Josh Kim – A graduate of De La Salle High School (Concord, Calif.), Josh Kim helped lead his high school program to its eighth Northern California Regional boys golf crown in 2025. Kim, who captured the CIF/NCGA NorCal Boys’ individual title in 2024, finished as the runner-up in a two-person playoff in the same CIF tournament in 2025. He won the 2024 Bubba Conlee Junior Invitational Championship, finishing 5-over 221 at the tournament with round scores of 74-75-72 (two strokes in the lead over a pair of second-place competitors). Kim was a recipient of the 2025 Byron Nelson International Junior Award, which honors outstanding junior golfers from around the world who have excelled in competitive play, academics and in co-curricular activities away from athletics.
Logan Kim – Hailing from nearby Altadena, Calif., Logan Kim will be competing this season as a sophomore at UCLA. He spent the 2024-25 season as a freshman at Stanford University, where he took part in 10 competitions for the Cardinal. Kim registered a scoring average of 72.7 as a freshman. He finished in a tie for 24th place at the NCAA Amherst Regional in Virginia in May of 2025 (+2, 212). Kim recorded his best result last season with a 13th-place (tie) finish at The Prestige Individual in Indio, Calif. He shot 8-over 224 at the 54-hole tournament, which took place at The Golf Club at Terra Lago.

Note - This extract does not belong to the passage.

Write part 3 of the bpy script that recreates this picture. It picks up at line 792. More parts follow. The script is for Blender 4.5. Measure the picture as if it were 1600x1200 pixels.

Tyler Loree – Tyler Loree, from Kula, Hawaii (Maui), finished among the top 13 competitors at the Western Junior Championship in June and at the USWING MOJING Junior World Golf Championships in July. He added one major title to his golf accolades with a win at the 2025 Hawai’i State Amateur Men’s Overall Division (open and mid-amateur), securing a four-shot victory at even par. That win helped him earn a spot at the 2025 U.S. Amateur Championship at The Olympic Club in San Francisco. A graduate of Seabury Hall in Maui, Loree became the first Maui Interscholastic League player to win two state high school titles. In addition, he became the fifth youth golfer in Hawai’i history to defend the individual state title.